U.S. authorities have also put eight trading firms that were allegedly operated by Li Fangwei on a sanctions list and seized close to $7 million attributed to Li’s front companies.

Li, who is better known by the alias of Karl Lee, has been prohibited from doing business with U.S. companies since 2006.

“Li Fangwei has used subterfuge and deceit to continue to evade U.S. sanctions that had been imposed because of his illicit trade in prohibited materials with Iran,” said Preet Bharara, U.S. Attorney for the Southern District of New York.

“Previously having been exposed as a violator of those sanctions, Li spun a web of front companies to carry out prohibited transactions essentially in disguise.”
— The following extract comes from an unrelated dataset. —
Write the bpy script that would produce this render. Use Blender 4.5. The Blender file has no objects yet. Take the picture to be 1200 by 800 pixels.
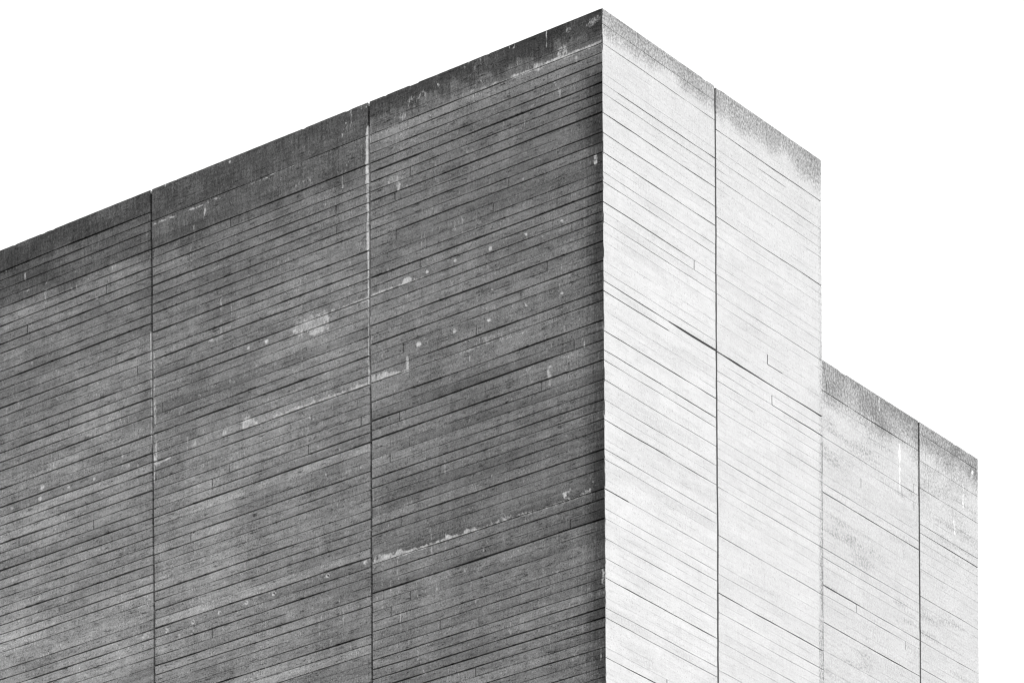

Li is charged with substantive violations of the International Emergency Economic Powers Act, two charges of conspiracy to violate it, conspiracy to launder money, wire fraud, and conspiracy to commit bank and wire fraud. If caught and convicted, he faces decades in prison.

The U.S. doesn’t have an extradition agreement with Li’s home country China, and according to U.S. officials, he hasn’t traveled to any countries where they could seize him. Any information leading to the arrest of Li will be rewarded with up to $5 million, the U.S. State Department said.